En quoi cette configuration peut-elle aider le processus de paix en cours ?
« Ce n’est d’ailleurs pas fait pour cela. Il s’agissait, essentiellement, peut-être de faire partir quelques-uns, les moins décriés ces temps-ci et de faire rentrer d’autres qui se sont signalés à l’attention du président. Je pense que c’est tout. A mon avis ça n’a aucun rapport avec la suite des accords d’Alger ».
Pour d’autres observateurs, « la tâche » de la nouvelle équipe gouvernementale « s’annonce difficile« . Les nouveaux membres du gouvernement vont être confrontés à plusieurs défis dont la restauration de l’autorité de l’Etat sur l’ensemble du territoire et l’organisation d’élections communales dans les brefs délais. Pour ces observateurs, l’entrée au gouvernement des représentants de groupes armés « peut aider à accélérer » le processus de mise en œuvre de l’accord pour la paix et la réconciliation.
Pr.
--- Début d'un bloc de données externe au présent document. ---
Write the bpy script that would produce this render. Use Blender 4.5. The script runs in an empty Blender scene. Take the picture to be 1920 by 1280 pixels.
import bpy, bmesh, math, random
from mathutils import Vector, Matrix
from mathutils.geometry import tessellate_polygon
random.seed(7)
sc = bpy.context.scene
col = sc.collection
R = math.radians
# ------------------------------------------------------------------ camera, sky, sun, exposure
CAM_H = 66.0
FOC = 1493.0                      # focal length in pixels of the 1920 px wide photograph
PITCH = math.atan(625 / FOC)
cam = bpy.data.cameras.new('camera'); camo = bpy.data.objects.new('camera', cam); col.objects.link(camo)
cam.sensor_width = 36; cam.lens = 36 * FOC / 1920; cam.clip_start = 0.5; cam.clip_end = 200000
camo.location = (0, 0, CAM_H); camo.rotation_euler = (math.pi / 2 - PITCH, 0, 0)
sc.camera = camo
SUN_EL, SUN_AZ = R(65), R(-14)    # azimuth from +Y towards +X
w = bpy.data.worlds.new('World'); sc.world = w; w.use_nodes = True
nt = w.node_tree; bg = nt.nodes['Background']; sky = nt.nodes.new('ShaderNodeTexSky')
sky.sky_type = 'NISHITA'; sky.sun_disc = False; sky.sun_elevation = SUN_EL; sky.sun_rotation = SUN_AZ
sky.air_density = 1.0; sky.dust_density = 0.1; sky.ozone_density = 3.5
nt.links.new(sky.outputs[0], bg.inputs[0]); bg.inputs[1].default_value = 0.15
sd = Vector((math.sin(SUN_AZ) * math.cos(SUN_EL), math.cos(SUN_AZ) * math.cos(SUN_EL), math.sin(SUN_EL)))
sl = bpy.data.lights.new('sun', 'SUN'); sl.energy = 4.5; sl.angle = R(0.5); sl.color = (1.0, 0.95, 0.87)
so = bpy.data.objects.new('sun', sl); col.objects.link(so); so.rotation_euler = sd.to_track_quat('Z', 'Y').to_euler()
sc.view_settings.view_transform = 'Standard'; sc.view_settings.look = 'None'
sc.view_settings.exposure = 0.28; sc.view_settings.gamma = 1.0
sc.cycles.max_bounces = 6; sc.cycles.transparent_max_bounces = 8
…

Mamadou Samaké est chargé de cours à l’Université des Sciences Juridiques et Politiques de Bamako. Il a été joint par Imirana Kilou Maiga :
« De mon point de vue deux défis sont à relever pour ce gouvernement, le premier défi c’est la restauration de l’autorité de l’Etat sur l’ensemble du territoire; le second défi c’est l’organisation dans les meilleurs délais des élections régionales, communales et locales pour parachever le processus électoral.
En principe l’entrée des groupes armés au gouvernement doit accélérer le processus de cette restauration de l’autorité de l’Etat sur l’ensemble du territoire. Etant entendu qu’avant même le remaniement ministériel, il y avait eu déjà un consensus sur la mise en place des autorités intérimaires. Donc, avec la mise en place de ce gouvernement d’union nationale, en principe, si toutes les parties sont de bonne foi, c’est sûr que rien ne s’oppose à l’accélération du processus ».